The problem is not limited to the Tory benches. A parliamentary committee has recommended that Liam Byrne, the Labour MP, should be suspended after finding he had bullied his staff. Claudia Webbe remains an MP after being given a suspended sentence after threatening a woman with acid. Barry Gardiner, who has taken pro-Beijing positions in Parliament accepted hundreds of thousands of pounds in donations from a woman the intelligence agencies have confirmed is a Chinese spy.

And in just the last week, we have been given reason to doubt the honesty and integrity of Labour’s leader and deputy leader too. Despite repeated denials by Keir Starmer and Angela Rayner, we have learned that Starmer was accompanied by Rayner at an event last year where they have been accused of breaching lockdown rules.

There is undoubtedly a culture problem in Westminster, and whether sexual, financial or otherwise, the themes that run through these scandals are similar.

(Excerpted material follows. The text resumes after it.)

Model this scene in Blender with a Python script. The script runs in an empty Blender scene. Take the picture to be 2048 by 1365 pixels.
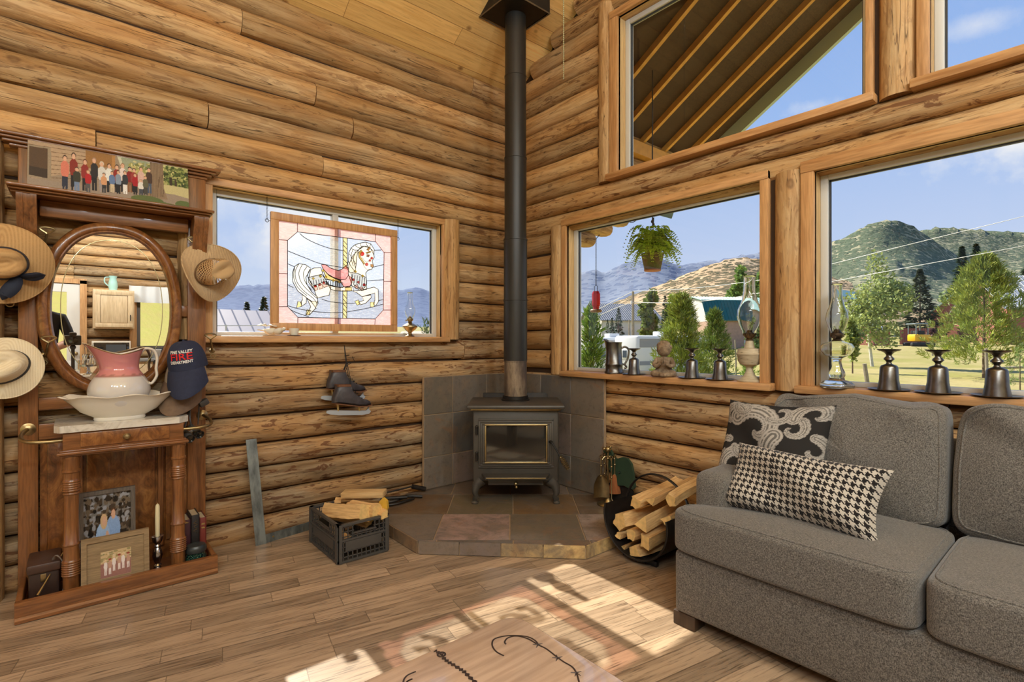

They are about the abuse of power, the erosion of norms of civility and decency, the weakness of institutions and their ability to set and enforce rules, and a disrespect for democratic accountability. For those who might know what is going on and do not act, there is also an overriding loyalty towards – and sometimes fear of – their own party, its leadership and whips.

For if we are honest, just as with MPs’ expenses, bankers’ bonuses, tabloid phone hacking and many other institutional crises of recent decades, much of the wrongdoing is hiding in plain sight. Ask any staffers, MPs or journalists based in Westminster and they all have stories of abuses of power of different kinds. Nobody should want summary justice or trial by Twitter – false rumours and lies always abound too of course – but we should all have an interest in transparency and cleaning up our democracy.

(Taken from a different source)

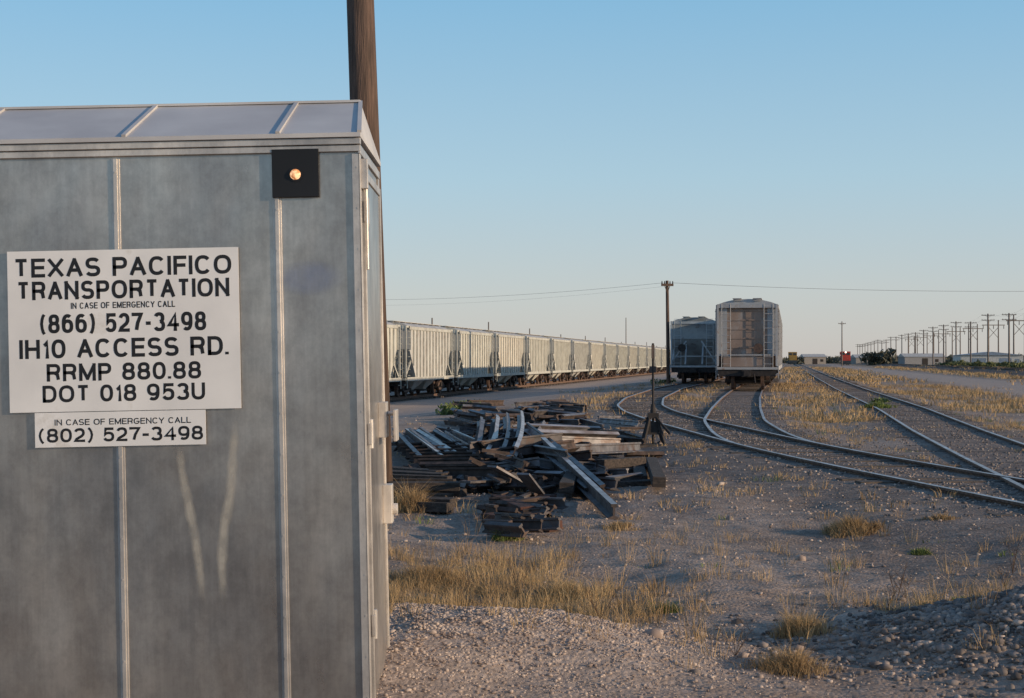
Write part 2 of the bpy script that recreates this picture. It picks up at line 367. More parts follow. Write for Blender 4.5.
p=Vector((11.85,98,0))+D*13.9; h3=bpy.data.objects.new('hopper_car',hl.data); COL.objects.link(h3); place(h3,p.x,p.y,.2)
M_hg2=mat('hopper_cream_paint',(.67,.63,.54),(.51,.47,.40),.7,0,1.2,(1,1,.35),c3=(.30,.24,.19),c3amt=.36,c3scale=2)
M_hg3=mat('hopper_grey_paint',(.55,.55,.52),(.43,.42,.40),.7,0,1.2,(1,1,.35),c3=(.26,.20,.16),c3amt=.38,c3scale=2)
prot=[hopper('hopper_car',13.1,[m,m,M_black,M_hroof,M_wheel,M_hgrey_t],ribs=rb,Hh=4.25) for m,rb in((M_hgrey,13),(M_hg2,11),(M_hg3,13))]
s0=Vector((-24.2*.9833+ .1819*87.2,  24.2*.1819+.9833*87.2,0))
order=[0,1,0,2,0,1,0,0,2,1,0,0,1,0,2,0,0,1]
used=set()
for i in range(-3,15):
    p=s0+D*(14.0*i-.4); k=order[i+3]
    if k not in used: o=prot[k]; used.add(k)
    else: o=bpy.data.objects.new('hopper_car',prot[k].data); COL.objects.link(o)
    y=p.y; x=float(np.interp(y,T5[0],T5[1])); place(o,x,y,-.54)

# ---------------------------------------------------------------- locomotives far away
ml=bpy.data.materials.new('lit_headlight'); ml.use_nodes=True; bb=ml.node_tree.nodes['Principled BSDF']; bb.inputs['Emission Color'].default_value=(1,.8,.6,1); bb.inputs['Emission Strength'].default_value=3
def loco(name,c,x,y,z):
    mb=MB(); m1=mat(name+'_paint',c,rough=.6); m2=mat(name+'_glass',(.05,.06,.07),rough=.2)
    mb.bb(-1.5,1.5,0,19,1.1,1.5,1); mb.bb(-1.1,1.1,.6,2.6,1.5,2.9,0); mb.bb(-1.5,1.5,2.6,5,1.5,4.4,0)
    mb.bb(-1.3,-.2,2.57,2.6,3.3,4.0,1); mb.bb(.2,1.3,2.57,2.6,3.3,4.0,1)
    mb.bb(-.95,.95,5,18.4,1.5,4.1,0); mb.bb(-1.4,1.4,13,16.5,3.4,4.3,0)
    for yc in(3,16):
        for q in(-1.6,0,1.6):
            for sx in(-1,1): mb.cyl((sx*.7,yc+q,.5),(sx*.85,yc+q,.5),.5,n=16,mi=1)
        mb.bb(-1.1,1.1,yc-2,yc+2,.5,.9,1)
    mb.box((0,-.3,.85),(.3,.7,.3),1); mb.bb(-1.4,1.4,-.05,0,.3,1.3,1)
    if name=='red': mb.cyl((0,2.5,4.15),(0,2.59,4.15),.26,n=12,mi=2)
    for sx in(-1,1):
        for q in range(6): mb.cyl((sx*1.45,1+q*3.4,1.5),(sx*1.45,1+q*3.4,2.5),.03,n=6,mi=1)
    o=mb.obj('locomotive',[m1,m2,ml]); place(o,x,y,z)
loco('red',(.55,.07,.05),(846-512)/F*470,470,.0)
loco('yellow',(.38,.24,.07),float(np.interp(520,T3[0],T3[1]))-2,520,.1)

# ---------------------------------------------------------------- signal shed
shed=empty('signal_equipment_shed',(-.66,7.0,-.12)); TILT=math.radians(-1.2); shed.rotation_euler=(0,TILT,0)
def S(px,py):
    x=(px-512)*7/F+.66; z=CZ-(py-360)*7/F+.12
    c,s=math.cos(TILT),math.sin(TILT)
    return (x*c-z*s, x*s+z*c)
def alum(name,tint=1.0,rmin=.24,rmax=.44,metal=.75):
    m=bpy.data.materials.new(name); m.use_nodes=True; nt=m.node_tree; b=nt.nodes['Principled BSDF']
    tc=nt.nodes.new('ShaderNodeTexCoord')
    def nz(scale,st,det=6,ro=.6):
        mp=nt.nodes.new('ShaderNodeMapping'); mp.inputs['Scale'].default_value=st; nt.links.new(tc.outputs['Object'],mp.inputs[0])
        n=nt.nodes.new('ShaderNodeTexNoise'); n.inputs['Scale'].default_value=scale; n.inputs['Detail'].default_value=det; n.inputs['Roughness'].default_value=ro
        nt.links.new(mp.outputs[0],n.inputs['Vector']); return n.outputs['Fac']
    def rp(f,p0,c0,p1,c1):
        r=nt.nodes.new('ShaderNodeValToRGB'); e=r.color_ramp.elements; e[0].position=p0;e[1].position=p1;e[0].color=(*c0,1);e[1].color=(*c1,1); nt.links.new(f,r.inputs[0]); return r.outputs[0]
    def mx(f,A,B,t='MIX'):
        q=nt.nodes.new('ShaderNodeMix'); q.data_type='RGBA'; q.blend_type=t
        if isinstance(f,float): q.inputs[0].default_value=f
        else: nt.links.new(f,q.inputs[0])
        nt.links.new(A,q.inputs['A']); nt.links.new(B,q.inputs['B']); return q.outputs['Result']
    c1=rp(nz(.9,(1,1,.5)),.38,(.36*tint,.345*tint,.335*tint),.62,(.66*tint,.605*tint,.545*tint))
    c2=rp(nz(7,(5,5,.2),7,.7),.3,(.68,.68,.68),.7,(1.0,1.0,1.0))
    c3=rp(nz(6,(1,1,.8),7,.78),.40,(.60,.60,.61),.60,(1.0,1.0,1.0))
    out=mx(.5,c1,c2,'MULTIPLY'); out=mx(.6,out,c3,'MULTIPLY')
    nt.links.new(out,b.inputs['Base Color']); b.inputs['Metallic'].default_value=metal
    nt.links.new(rp(nz(2.5,(1,1,.4)),.3,(rmin,)*3,.7,(rmax,)*3),b.inputs['Roughness'])
    bp=nt.nodes.new('ShaderNodeBump'); bp.inputs['Strength'].default_value=.4; bp.inputs['Distance'].default_value=.05
    nt.links.new(nz(1.3,(1,1,.5),3),bp.inputs['Height']); nt.links.new(bp.outputs[0],b.inputs['Normal'])
    return m
M_al=alum('weathered_aluminium'); M_al2=alum('aluminium_trim',1.3,.35,.5,.45)
M_roof=mat('roof_aluminium',(.60,.58,.56),(.48,.46,.45),.6,.3,2,bump=.1,bscale=4)
LX=-2.6; DEP=1.0; zt=S(300,142)[1]; 
mb=MB()
mb.bb(LX,0,0,DEP,.08,zt,0)
mb.obj('walls',[M_al],shed)
mb=MB()
mb.bb(LX-.03,.03,-.03,DEP+.03,0,.1,0); mb.obj('base_skid',[M_al2],shed,bevel=.005)
mb=MB()
zfb=.1
for px,w in((120,.020),(281,.020)):
    x=S(px,400)[0]
    mb.bb(x-w/2,x+w/2,-.012,0.002,zfb,zt-.06,0)
    mb.bb(x-w/2-.010,x-w/2+.004,-.005,0.002,zfb,zt-.06,0); mb.bb(x+w/2-.004,x+w/2+.010,-.0055,0.002,zfb,zt-.06,0)
mb.bb(LX+.3,LX+.33,-.012,.002,zfb,zt-.06,0)
mb.bb(-.030,.006,-.014,.002,zfb,zt-.06,0); mb.bb(.0,.009,-.014,.045,zfb,zt-.06,0)
mb.bb(0,.009,DEP-.05,DEP+.01,zfb,zt-.06,0)
mb.bb(LX,.012,-.022,.002,zt-.05,zt-.02,0); mb.bb(LX,.014,-.035,.002,zt-.018,zt+.012,0)
mb.bb(0.001,.012,-.02,DEP,zt-.06,zt-.02,0)
mb.obj('trim_strips',[M_al2],shed,bevel=.002)
mb=MB()
for px in(120,281,362):
    x=S(px,400)[0]
    for q in range(14): mb.cyl((x,-.012,.25+q*.19),(x,-.016,.25+q*.19),.0045,n=8)
mb.obj('rivets',[M_al2],shed)
zr=zt+.27; rx=-.085; rm=DEP*.62
mb=MB(); zo=zt+.014
V=[(LX,-.05,zo),(.016,-.05,zo),(rx+.04,rm,zr),(LX,rm,zr),(.016,DEP+.04,zo),(LX,DEP+.04,zo)]
V2=[(v[0],v[1],v[2]+.02) for v in V]
mb.poly(V+V2,[(6,7,8,9),(9,8,10,11),(7,10,8),(0,1,7,6),(1,4,10,7),(4,5,11,10),(0,3,9,6),(3,5,11,9),(0,1,4,5)],0)
mb.obj('roof',[M_roof],shed)
mb=MB()
for px in(-40,126,279):
    x=S(px,140)[0]
    a_=Vector((x,-.052,zo+.024)); b_=Vector((x,rm,zr+.024)); mb.bar(a_,b_,.020,.014)
    mb.bar(Vector((x,rm,zr+.024)),Vector((x,DEP+.04,zo+.024)),.020,.014)
mb.bar((LX,rm,zr+.022),(rx+.04,rm,zr+.022),.05,.012)
mb.bar((.012,-.05,zo+.024),(rx+.04,rm,zr+.022),.02,.012)
mb.obj('roof_seams',[M_roof],shed)
mb=MB()
mb.bb(.001,.014,.10,DEP-.1,.25,zt-.16,0)
mb.bb(.001,.022,.07,.10,.2,zt-.12,1); mb.bb(.001,.022,DEP-.1,DEP-.07,.2,zt-.12,1); mb.bb(.001,.022,.10,DEP-.1,zt-.16,zt-.12,1)
for z in(.5,1.4,2.45): mb.cyl((.022,.11,z),(.022,.11,z+.14),.014,n=8,mi=1); mb.bb(.012,.03,.06,.2,z+.02,z+.12,1)
z=S(380,425)[1]; mb.bb(.014,.055,.62,.74,z-.09,z+.09,1); mb.cyl((.055,.68,z+.03),(.10,.68,z+.03),.012,n=8,mi=1); mb.bb(.09,.105,.60,.76,z-.11,z+.05,1)
z=S(388,520)[1]; mb.bb(.014,.06,.78,.89,z-.1,z+.1,1); mb.cyl((.06,.84,z-.03),(.085,.84,z-.03),.03,n=12,mi=1)
mb.bb(.004,.04,.02,.06,zt-.22,zt-.08,1); mb.cyl((.03,.04,zt-.6),(.03,.04,zt-.22),.008,n=8,mi=1)
mb.obj('side_door',[M_al,M_al2],shed,bevel=.003)
M_bk=mat('black_panel',(.012,.012,.014),(.008,.008,.009),.5)
x0,z1=S(272,150);x1,z0=S(320,197)
mb=MB(); mb.bb(x0,x1,-.026,-.0005,z0,z1,0); mb.obj('lamp_panel',[M_bk],shed,bevel=.002)
cx,cz=S(296,175); mb=MB(); mb.cyl((cx,-.03,cz),(cx,-.0265,cz),.034,n=24); mb.obj('lamp_bezel',[M_bk],shed)
ml=bpy.data.materials.new('lit_lamp'); ml.use_nodes=True; nt=ml.node_tree; bb=nt.nodes['Principled BSDF']; bb.inputs['Base Color'].default_value=(.5,.25,.1,1)
tc=nt.nodes.new('ShaderNodeTexCoord'); n=nt.nodes.new('ShaderNodeTexNoise'); n.inputs['Scale'].default_value=60; nt.links.new(tc.outputs['Object'],n.inputs[0])
r=nt.nodes.new('ShaderNodeValToRGB'); r.color_ramp.elements[0].position=.4; r.color_ramp.elements[1].position=.62; r.color_ramp.elements[0].color=(.35,.10,.03,1); r.color_ramp.elements[1].color=(1,.62,.35,1); nt.links.new(n.outputs[0],r.inputs[0]); nt.links.new(r.outputs[0],bb.inputs['Emission Color']); bb.inputs['Emission Strength'].default_value=1.1
mb=MB()
vs=[];fs=[];R_=.025
for i in range(5):
    ph=i/4*math.pi/2
    for j in range(20):
        t=2*math.pi*j/20; vs.append((cx+R_*math.cos(ph)*math.cos(t),-.03-R_*.6*math.sin(ph),cz+R_*math.cos(ph)*math.sin(t)))
for i in range(4):
    for j in range(20): fs.append((i*20+j,i*20+(j+1)%20,(i+1)*20+(j+1)%20,(i+1)*20+j))
mb.poly(vs,fs); mb.obj('lamp_lens',[ml],shed,smooth=True)
M_sign=mat('sign_white',(.80,.79,.78),(.68,.675,.67),.45,0,3,c3=(.5,.46,.40),c3amt=.34,c3scale=3)
M_txt=mat('sign_black_text',(.018,.018,.02),(.012,.012,.014),.5)
def signplate(name,p0,p1):
    x0,z1=S(*p0); x1,z0=S(*p1); mb=MB(); mb.bb(x0,x1,-.018,-.0135,z0,z1,0)
    return mb.obj(name,[M_sign],shed)
s1=signplate('information_sign',(8,252),(242,408)); s2=signplate('emergency_phone_sign',(36,413),(207,444))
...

So what might be done? First, we need leadership. Just as David Cameron took on his MPs over the abuse of expenses, so now we need the party leaders to get their houses in order. The whips already know plenty about their flocks, but proper investigation – always following due process – should root out problem MPs. Of course Boris Johnson has always survived his own scandals in part by avoiding moral judgement of others. But tolerating abuses of power means encouraging them: miscreants should be thrown out of their parties.

Second, we need new rules and laws. It is ridiculous that voters are in no position to recall MPs like Rob Roberts and Claudia Webbe. The barriers to recall – on grounds of personal conduct, if not policy positions – ought to be removed entirely. Equally, the rules and processes to judge MPs for their conduct need to be improved. Liam Byrne was found guilty of a “significant misuse of power”, yet faces suspension from the Commons for just two days. The transparency rules for donations, financial interests and tax affairs should also be tightened.

And third, the terms on which Parliamentary staffers are employed should change. MPs should be free to decide who they hire and retain responsibility for annual appraisals. But they should no longer be the legal employers of their staff. Parliament should become their employer, allowing professional support, pay decisions that reflect qualifications and performance, and grievance processes staffers can trust to be independent.

We should take care not to tar all MPs with the same brush as those who have abused their power and privileges. Most serve the public with noble motives. But neither can we pretend there is no problem. More than a dozen MPs from different parties are being investigated for sexual misconduct, and there is evidence of criminal behaviour and financial sleaze too. This is no introspective “Westminster Bubble” story. If we care about our democracy – and if the Tories care about their reputation for honesty and integrity – the operation to clean it up must start today.